What people are not talking about in the media is that this latest outburst by Imus was not in any way out of character. He may have used specific terms that put him over a line, but the underlying current of hate and disrespect has been part of his on-air persona for more than 30 years. For MSNBC to act shocked and offended now would be a like a pimp firing his star prostitute after she was arrested by the police for solicitation. "She was doing what? Oh, hell no. I will not be associated with anyone doing that!"

Imus's broadcasters have made a ton of money for years blasting his garbage into the cultural ether. But, now that he's made an error in judgement in how he expressed the garbage, suddenly they are surprised and offended. Too late, I think. In court, an admission of past sins might help lessen your sentence, but it won't get you off for the crimes.

The real money for Imus's show is in the radio part of it. For radio stars, the television simulcast is the cherry on the sundae. MSNBC's general audience, in most cases, can fit comfortably inside a Honda Accord. That is, I suspect, why CBS and WFAN have not booted Imus yet. They are no doubt waiting the situation out, buying time to see if some other celebrity does something stupid enough to push the Imus story off the front pages and free them up to continue raking in the money his show brings in. The two-week suspension isn't a punishment, it's a stall.

But, again, Imus's broadcasters have known what he is all along. If WFAN wants to announce to the world that it was wrong to profit from crap like Imus, and so it has decided to let him go, replace him with a major sports figure (WFAN is a sports station but for Imus's show) and give up the piles of syndication money he brings in, then I am all ears. I will be the first to say the station is acting responsibly. But, I think we all know that the odds of WFAN canning Imus of its own accord is about the same as Imus being asked to introduce Beyonce at her next concert. WFAN will only can Imus if the public pressure on its sponsors gets to the level that it can no longer make money on him.

There is another aspect of Imus-gate that disturbs me. The First Amendment guarantee of freedom of speech only applies to the government. That is, the Constitutional right is protection from a governmental entity infringing on citizens' rights to say what they want. Since MSNBC, WFAN and CBS are not governmental entities, they are not bound by the rule. The networks are free to decide, legally speaking, whether or not they want someone saying certain things on their airwaves.

While the amendment may not apply in a private setting, the ideas behind it are just as powerful. The concept, as set out by President Woodrow Wilson above, is that the way to battle bad speech is not through stopping the speech, but by combating it with more speech and forcing it into the light of day. So, if a white supremacist wants to give a speech about why Caucasians are better than other races, we should let him, because he will just make a fool out of himself, and he will be unable to refute the mountains of counter-speech as to why he is wrong.

I think that is a good plan for society.

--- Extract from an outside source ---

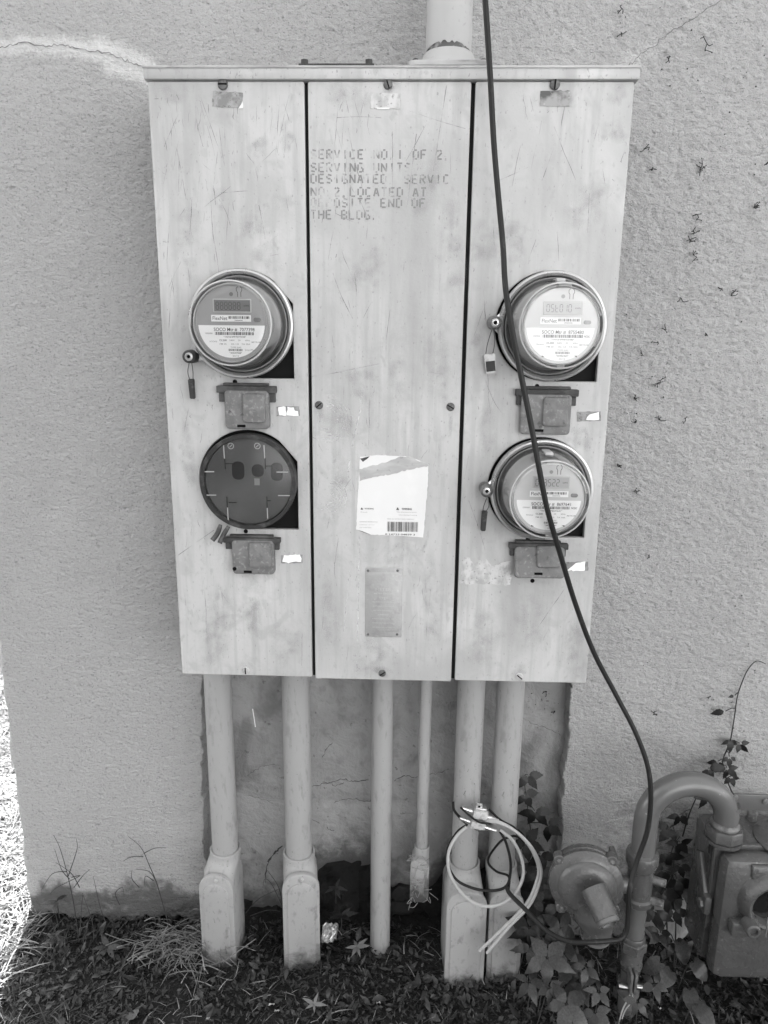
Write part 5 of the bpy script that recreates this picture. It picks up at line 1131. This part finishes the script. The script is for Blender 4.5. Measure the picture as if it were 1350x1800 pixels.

And for that reason, I also think Imus should be allowed to say what he wants. Think about it: Who has sounded more intelligent and rational on this issue, Imus or the Rutgers players? That battle is about as one-sided as a Harlem Globetrotters-Washington Generals game. It is better to let idiots like Imus spew their crap out loud, so that they can be made to look foolish and inconsequential. Making Imus a martyr serves no good interest.

So, I say, "Free Imus," not because I like him, but because he is the very fool Wilson was talking about. I think we are all ready for the next big story on CNN. Britney Spears has been quiet since she left rehab. Maybe she is due to be the next obsession of ABISNN, the Anything But Important Stuff News Network.